Looking through some of our readers’ contributions for forthcoming You Were There pages (a feature, incidentally, that on its introduction I predicted would run out of steam after four months 10 years ago), I came across a picture of a Cooper entered by ‘Tommy’ Atkins. Tommy, who raced at Brooklands pre-war, owned and entered a number of cars through the 1950s and ’60s for a variety of drivers, under the High Efficiency Motors banner. The name took me back some 15 years to a highly entertaining lunch with the late Grand Prix driver and drug smuggler Ian Burgess. While researching the Scirocco Formula 1 car I managed to contact the elusive Burgess, the team’s lead driver. “No phone numbers, my dear chap just drop a note to my pied a terre and I’ll see it next time I’m in the country.” These visits were short and furtive due to Ian’s awkward relations with authority.

Now look, I was talking about Atkins and you’ve distracted me with Burgess. Anyway, having taken me to the Pitt Rivers Club in Mayfair (‘taken’ in the sense that he invited me there and at the end said with wide-eyed innocence. “Your people picking up the bill, are they?”), Ian enlivened the lunch-time chop with scurrilous tales about racing, drinking and spying, entertainingly interrupted by the arrival of one-time fellow Cooper driver Jackie Epstein.

Round, florid face beaming over a glass of red, Burgess repeated with immense sincerity his defence that the reason he had such a huge stash of heroin on him when stopped by customs was that this was how MI5 paid him for his intelligence work in the Middle East. This may have been true.

Among his tales of racing for Cooper, Camoradi and Centro-Sud, he recalled driving for Tommy Atkins in 1958 and ’59.

“Very short fuse, Tommy, and very, very jealous of his young wife,” he told me gleefully. One day Atkins went back to his home mid-afternoon to find that his wife was out. When she returned he grilled her about where she’d been. “Just at the swimming baths, Tommy.”

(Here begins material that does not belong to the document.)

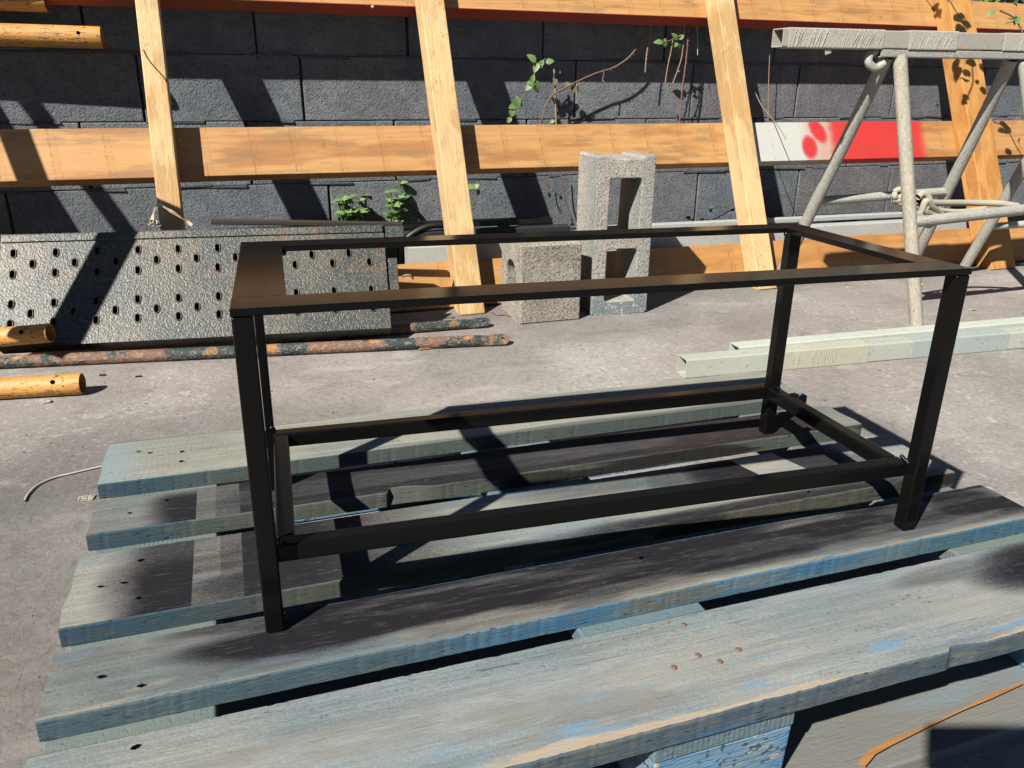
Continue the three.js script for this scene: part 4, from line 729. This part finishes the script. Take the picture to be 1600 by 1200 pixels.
function bramble(label, stems, leaves, group) { // stems: [pixel points, depth from the wall, radius, material, thorns]; leaves: [u, v, depth, direction angle, scale, material]
  const b0 = onZ(stems[0][0][0][0], stems[0][0][0][1], WALL + stems[0][1]);
  const t = thing('bramble', label, 'bramble', b0.toArray(), group);
  for (const [pts, dz, r, m, th] of stems) {
    const P = pts.map(([u, v, e = 0]) => onZ(u, v, WALL + dz + e).sub(b0)), gs = [rod(P, r, 6, 50)];
    if (th) { const c = new THREE.CatmullRomCurve3(P), n = Math.round(c.getLength() / 0.016); for (let i = 1; i < n; i++) { const p = c.getPointAt(i / n), tn = c.getTangentAt(i / n), side = V(rr(-1, 1), rr(-1, 1), rr(-0.2, 1)).cross(tn).normalize(), g = new THREE.ConeGeometry(r * 0.7, r * 3.2, 5); g.applyQuaternion(quatTo(side)); g.translate(p.x + side.x * r * 2, p.y + side.y * r * 2, p.z + side.z * r * 2); gs.push(g.toNonIndexed()); } }
    part('stem', mergeGeometries(gs.map((g) => { g.deleteAttribute('uv'); return g; })), m, t);
  }
  for (const [u, v, dz, ang, s, m] of leaves) {
    const o = part('leaf', LEAF[Math.floor(rnd() * 3)], m ?? (rnd() < 0.5 ? M.leaf : M.leafPale), t), p = onZ(u, v, WALL + dz).sub(b0), a = (ang * Math.PI) / 180;
    const dir = V(Math.cos(a), Math.sin(a), rr(-0.2, 0.35)).normalize(); o.scale.setScalar(s); aim(o, dir, V(rr(-0.4, 0.2), 0.6, 0.9)); o.position.copy(p).addScaledVector(dir, -0.016 * s);
  }
  return t;
}
bramble('thorny arched bramble cane with wilted leaves left of the wall centre', [
  [[[1012, 45], [1000, 66], [985, 87], [962, 104], [930, 115], [905, 126], [882, 138], [864, 148], [853, 165], [848, 182], [843, 200]], 0.075, 0.0035, M.stem, true],
  [[[866, 108], [867, 130], [868, 160], [869, 205]], 0.06, 0.0042, M.stemDry, false],
  [[[944, 108], [943, 118], [941, 126]], 0.08, 0.0022, M.stem, false],
], [[866, 128, 0.07, 250, 1.0, M.leafDry], [896, 140, 0.07, 270, 0.9, M.leafDry], [886, 133, 0.07, 230, 0.9, M.leafDry], [903, 138, 0.07, 290, 0.7, M.leafDry], [862, 190, 0.06, 200, 0.8, M.leaf], [874, 112, 0.08, 100, 0.5, M.leafDry], [942, 127, 0.08, 270, 0.4, M.stemDry]]);
bramble('short leafy bramble shoot with bright green leaves at the second post', [
  [[[795, 190], [805, 172], [818, 150], [832, 122], [845, 100], [852, 92]], 0.09, 0.0025, M.stem, false],
], [[832, 92, 0.1, 140, 1.1], [847, 97, 0.1, 60, 0.9], [838, 104, 0.1, 240, 1.0], [859, 96, 0.1, 20, 1.0], [845, 101, 0.1, 290, 0.8], [830, 130, 0.1, 160, 1.0], [838, 134, 0.1, 300, 1.3], [832, 124, 0.1, 80, 0.8], [826, 136, 0.1, 220, 1.0], [808, 160, 0.1, 100, 1.1], [802, 166, 0.1, 190, 1.1], [814, 164, 0.1, 320, 1.0], [800, 176, 0.1, 260, 1.0], [795, 188, 0.1, 230, 0.9]]);
bramble('hanging bramble canes with five pale leaves near the third post', [
  [[[1076, 30], [1075, 55], [1073, 85], [1070, 110], [1066, 140], [1064, 165], [1061, 196]], 0.10, 0.0032, M.stem, true],
  [[[1069, 36], [1068, 62], [1065, 90], [1058, 112], [1051, 131]], 0.11, 0.0022, M.stemDry, true],
  [[[1052, 60], [1048, 82], [1043, 106], [1039, 132]], 0.11, 0.0022, M.stemDry, true],
  [[[1035, 66], [1048, 63], [1053, 60], [1064, 56]], 0.12, 0.002, M.stem, false],
  [[[1018, 36], [1014, 62], [1010, 88], [1008, 113]], 0.08, 0.0026, M.stemDry, true],
  [[[1089, 40], [1090, 62], [1090, 86]], 0.08, 0.0016, M.string, false],
], [[1030, 66, 0.12, 175, 0.95], [1039, 69, 0.12, 280, 0.7], [1039, 62, 0.12, 60, 0.6], [1055, 58, 0.12, 130, 0.9], [1065, 57, 0.12, 40, 0.9], [1062, 74, 0.12, 300, 0.95], [1056, 70, 0.12, 250, 0.6], [1060, 110, 0.11, 20, 0.5], [1045, 148, 0.06, 90, 0.5]]);
bramble('low bramble cane with one bright leaf at the wall foot by the third post', [
  [[[1092, 352], [1110, 346], [1128, 336], [1150, 325], [1180, 318]], 0.06, 0.0022, M.stem, true],
], [[1075, 340, 0.06, 160, 0.9, M.leaf], [1082, 346, 0.06, 250, 0.8, M.leaf], [1104, 348, 0.08, 270, 1.0, M.leafPale], [1097, 344, 0.06, 170, 0.7, M.leaf], [1110, 328, 0.06, 110, 0.8, M.leaf], [1112, 324, 0.06, 40, 0.6, M.leaf], [1134, 323, 0.06, 120, 0.6, M.leaf], [1145, 328, 0.06, 190, 0.5, M.leaf]]);
bramble('thin reddish bramble cane hanging between the second post and the tall block', [
  [[[876, 262], [878, 290], [882, 310], [890, 332], [896, 352]], 0.05, 0.0024, M.stem, false],
  [[[850, 272], [852, 290], [856, 302]], 0.05, 0.002, M.stem, false],
], [[858, 304, 0.05, 300, 0.7, M.leafDry], [876, 325, 0.05, 260, 0.6, M.leaf], [858, 281, 0.05, 90, 0.5, M.leafDry]]);
bramble('dry bramble twig drooping over the white painted board', [
  [[[1178, 140, 0.05], [1190, 165, 0.15], [1204, 182, 0.25], [1218, 200, 0.38], [1228, 217, 0.44]], 0.05, 0.0018, M.stemDry, false],
  [[[1203, 78], [1201, 130], [1200, 192]], 0.07, 0.0018, M.stemDry, false],
], []);
bramble('small leafy shoot hugging the right edge of the second post', [[[[741, 320], [744, 308], [748, 296]], 0.1, 0.002, M.stem, false]], [[737, 292, 0.11, 170, 0.9, M.leafPale], [745, 290, 0.11, 40, 0.9, M.leafPale], [747, 300, 0.09, 300, 0.8, M.leaf]]);
// leafy shoots above the frame, out of view, that dapple the fourth post; and growth over the wall at the upper right
{
  const t = thing('bramble', 'leafy bramble growing over the top rail at the upper right corner', 'bramble', [4.3, 1.15, -0.1]);
  const O = t.position, up = (p, k) => p.clone().addScaledVector(SUN, -k);
  const spots = [[1462, 20], [1455, 14], [1470, 28], [1500, 24], [1504, 20], [1496, 40], [1492, 44], [1508, 42], [1518, 40], [1500, 92], [1497, 100], [1524, 96], [1530, 106], [1516, 112], [1506, 122], [1524, 124], [1530, 138], [1508, 146], [1503, 156], [1545, 190], [1575, 196], [1572, 205], [1580, 235], [1590, 220], [1568, 200]];
  const px = (u, v) => (u > 1530 || u < 1475 ? boardPoint(u, v) : meet(u, v, LN, V(0, 0, ZF)));
  for (const [u, v] of spots) { const o = part('leaf', LEAF[Math.floor(rnd() * 3)], M.leaf, t); o.scale.setScalar(rr(1.1, 1.7)); const a = rr(0, 6.28); aim(o, V(Math.cos(a), rr(-0.9, 0.2), 0.3 * Math.sin(a)), SUN.clone().negate().add(V(rr(-0.5, 0.5), rr(-0.3, 0.3), rr(-0.5, 0.5)))); o.position.copy(up(px(u, v), 0.62)).sub(O); }
  const stem = (pts, k) => part('stem', rod(pts.map(([u, v]) => up(px(u, v), k).sub(O)), 0.003, 6, 30), M.stem, t);
  stem([[1538, 60], [1520, 96], [1520, 130], [1512, 150]], 0.62); stem([[1552, 190], [1572, 200], [1586, 225], [1598, 245]], 0.62); stem([[1480, -5], [1498, 24], [1512, 46]], 0.62); stem([[1440, -10], [1462, 20], [1470, 40]], 0.62);
  const mass = []; for (let k = 0; k < 420; k++) { const g = LEAF[k % 3].clone(); const s = rr(0.7, 1.4); const m = new THREE.Object3D(); m.scale.setScalar(s); aim(m, V(rr(-1, 1), rr(-1, 0.6), rr(-0.3, 1)), V(rr(-0.6, 0.4), 0.5, 0.9)); m.position.set(rr(3.7, 5.4), 1.08 + Math.abs(rr(-0.02, 0.14)), rr(-0.31, -0.22)).sub(O); m.updateMatrix(); g.applyMatrix4(m.matrix); mass.push(g); }
  const mm = part('foliage', mergeGeometries(mass), M.leaf, t); mm.userData.kind = 'stuff';
}
function weed(label, x, z, n, h, spread) {
  const t = thing('weed', label, 'weed', [x, 0, z]);
  const tops = []; for (let k = 0; k < n; k++) tops.push([rr(-spread, spread), h * rr(0.6, 1), rr(-0.05, 0.05)]);
  const gs = tops.map((q) => { const g = rod([V(q[0] * 0.3, 0, 0), V(q[0] * 0.6, q[1] * 0.6, q[2] * 0.5), V(...q)], 0.0024, 5, 10); g.deleteAttribute('uv'); return g; });
  part('stem', mergeGeometries(gs), M.leaf, t);
  for (const q of tops) for (let k = 0; k < 9; k++) { const o = part('leaf', LEAF[k % 3], rnd() < 0.6 ? M.leafPale : M.leaf, t), a = k * 2.4 + rr(0, 0.6), lev = 1 - Math.floor(k / 3) * 0.17; o.scale.setScalar(rr(0.85, 1.3) * (k < 3 ? 0.8 : 1.2)); aim(o, V(Math.cos(a), rr(0.0, 0.5), Math.sin(a)), V(0, 1, 0.4)); o.position.set(q[0] * lev, q[1] * lev, q[2] * lev); }
}
weed('wide leafy green weed growing by the wall above the scaffold plank', onZ(545, 330, -0.25).x, -0.25, 10, 0.33, 0.1);
weed('narrow green weed beside the right end of the scaffold plank', onZ(618, 320, -0.25).x, -0.25, 5, 0.36, 0.04);

// ---------------------------------------------------------------- small things on the ground
solo('string', rod([[38, 783], [44, 772], [60, 757], [85, 746], [110, 740], [135, 734], [162, 728]].map(([u, v]) => onGround(u, v, 0.003)), 0.0019, 8, 60), M.string, 'greyish white string lying on the concrete left of the pallet', 'string');
{
  const t = thing('crumpled_tape', 'crumpled strip of beige masking tape hanging at the foot of the first post', 'tape', [0.95, 0.3, 0.36]);
  const O = t.position, z0 = 0.335, strip = (pts, w) => { const P = pts.map(([u, v, e = 0]) => onZ(u, v, z0 + e).sub(O)), c = new THREE.CatmullRomCurve3(P), N = 36, pos = [], ix = []; for (let i = 0; i <= N; i++) { const p = c.getPointAt(i / N), tn = c.getTangentAt(i / N), s = V(0, 0, 1).cross(tn).normalize(), k = w * (0.8 + 0.35 * Math.sin(i * 0.6)); pos.push(p.x - s.x * k, p.y - s.y * k, p.z + 0.004 * Math.sin(i * 0.7), p.x + s.x * k, p.y + s.y * k, p.z + 0.006 * Math.cos(i * 0.5)); } for (let i = 0; i < N; i++) ix.push(i * 2, i * 2 + 1, i * 2 + 2, i * 2 + 2, i * 2 + 1, i * 2 + 3); const g = new THREE.BufferGeometry(); g.setAttribute('position', new THREE.Float32BufferAttribute(pos, 3)); g.setIndex(ix); g.computeVertexNormals(); return g; };
  part('tape', mergeGeometries([strip([[236, 352], [238, 340], [242, 326], [248, 320], [262, 327], [280, 338], [300, 352]], 0.0045), strip([[236, 353], [238, 347], [246, 349], [247, 353]], 0.007)]), M.paper, t);
}
solo('wood_chip', boxUV(rough(rbox(0.05, 0.006, 0.01, 0.002, 2), 0.001, 60, 3)), M.split, 'small splinter of pale wood on the concrete by the long rusty tube', 'wood chip').position.copy(onGround(668, 544, 0.004));
scene.children.at(-1).rotation.y = 0.1;
solo('twig', rod([[768, 488], [778, 492], [790, 492], [802, 496]].map(([u, v]) => onGround(u, v, 0.003)), 0.0022, 6, 20), M.stem, 'reddish twig on the concrete left of the short cement block', 'twig');
solo('leaf', LEAF[1].clone().rotateX(-1.3).scale(0.9, 0.9, 0.9), std({ color: 0xd8c23a, side: THREE.DoubleSide }), 'small fallen yellow leaf on the concrete beside the trestle front leg', 'leaf').position.copy(onGround(1441, 446, 0.004));
for (const [u, v, l] of [[1328, 449, 'whitish flake of mortar on the concrete left of the trestle front leg'], [1520, 484, 'small white flake of mortar right of the table frame corner'], [135, 778, 'white flake of dried mortar on the concrete beside the string end'], [70, 628, 'pale flake of mortar under the lowest yellow tube']]) { solo('mortar_flake', boxUV(rough(rbox(0.026, 0.005, 0.016, 0.002, 2), 0.003, 90, u)), M.cement, l, 'mortar flake').position.copy(onGround(u, v, 0.002)); }
for (const [u, v, l] of [[160, 586, 'small black chip on the concrete nearest the lowest yellow tube end'], [216, 588, 'black chip on the concrete right of the yellow tube end']]) { solo('paint_chip', boxUV(rough(rbox(0.016, 0.003, 0.007, 0.001, 1), 0.001, 90, u)), M.black, l, 'paint chip').position.copy(onGround(u, v, 0.002)); }
{ // grit on the concrete
  const g = rough(new THREE.IcosahedronGeometry(0.0024, 0), 0.0008, 300, 5), n = 1800, im = new THREE.InstancedMesh(g, M.cement, n), o = new THREE.Object3D(), col = new THREE.Color();
  for (let i = 0; i < n; i++) { o.position.set(rr(0.2, 4.4), 0.0006, rr(0.35, 2.6)); o.rotation.set(rr(0, 6), rr(0, 6), rr(0, 6)); o.scale.setScalar(Math.pow(rnd(), 4) * 0.9 + 0.25); o.updateMatrix(); im.setMatrixAt(i, o.matrix); const k = rnd() < 0.4 ? rr(0.25, 0.5) : rr(0.7, 1.1); im.setColorAt(i, col.setRGB(k, k * 0.96, k * 0.92)); }
  im.name = 'grit'; im.castShadow = im.receiveShadow = true; im.userData = { label: 'fine grit and crumbs scattered over the concrete yard', category: 'grit', kind: 'stuff' }; scene.add(im);
}
{ // unseen oversized phone slab, standing in for the photographer, shades the pallet's corner
  const g = meet(1448, 1133, V(0, 1, 0), V(0, 0.024, 0)), k = C0.clone().addScaledVector(F, -0.008).sub(g).dot(F) / -SUN.dot(F), X = g.clone().addScaledVector(SUN, -k);
  const t = thing('phone', 'unseen oversized phone slab standing in for the photographer, its shadow falls at the lower right', 'phone', X.toArray()); t.quaternion.copy(camera.quaternion);
  part('phone_slab', boxUV(rbox(0.19, 0.13, 0.009, 0.004, 3).translate(0.095, -0.065, -0.0005)), M.phone, t);
}
renderer.render(scene, camera);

“And the very next morning,” continued Burgess, leaning back and waving his glass, “the poor woman was woken by digger engines in the garden. Tommy had him own pool built for her by the weekend!”

Burgess’s visits home had to be brief and unannounced. While doing his 10-stretch he made many useful friends well, he was a jovial soul. Then he moved to an open prison from where, so I’ve been told, he was liberated early, without Her Majesty’s permission, by some of the boys. Always handy to have friends in low places.